El caso del iPhone, por su parte, es bastante singular. Pretende servir de objeto de distinción o de señalizador de clase social, algo así como la corbata. Lo que en realidad ha llegado ser este objeto de desorbitante precio es un emblema del ciudadano vanidoso, garrulo, y espurio. Vamos, el típico caso de mojón con patas que precisa de una fachada para disimular la oquedad que se esconde detrás. En sus correos electrónicos aparece "Enviado desde mi iPhone" como firma por defecto. Si a lo largo del mensaje ha logrado ocultar su estulticia, con la última línea revela la verdad.

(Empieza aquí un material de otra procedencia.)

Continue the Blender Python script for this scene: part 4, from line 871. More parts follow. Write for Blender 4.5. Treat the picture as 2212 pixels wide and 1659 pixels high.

En fin, estoy tan hastiado de tropezar con maleducados con esos trastos en sus manos que ya ni aprovecho diálogos como el siguiente para vituperar a la humanidad:

-¿Cuántos kilómetros hay entre Madrid y Valencia?
-250 -responde con rotundidad.
-¡Pues sí que está lejos!

Menos mal que aún quedan personas decentes que dicen "¿Aló?" cuando reciben una llamada. Cuando la tecnología no va acompañado de modales, a la larga deriva en un mal uso. Se empieza gritando por teléfono y se termina gaseando a la población civil. Y, por favor, ¡no os pongáis una pieza de flamenco como tono de llamada!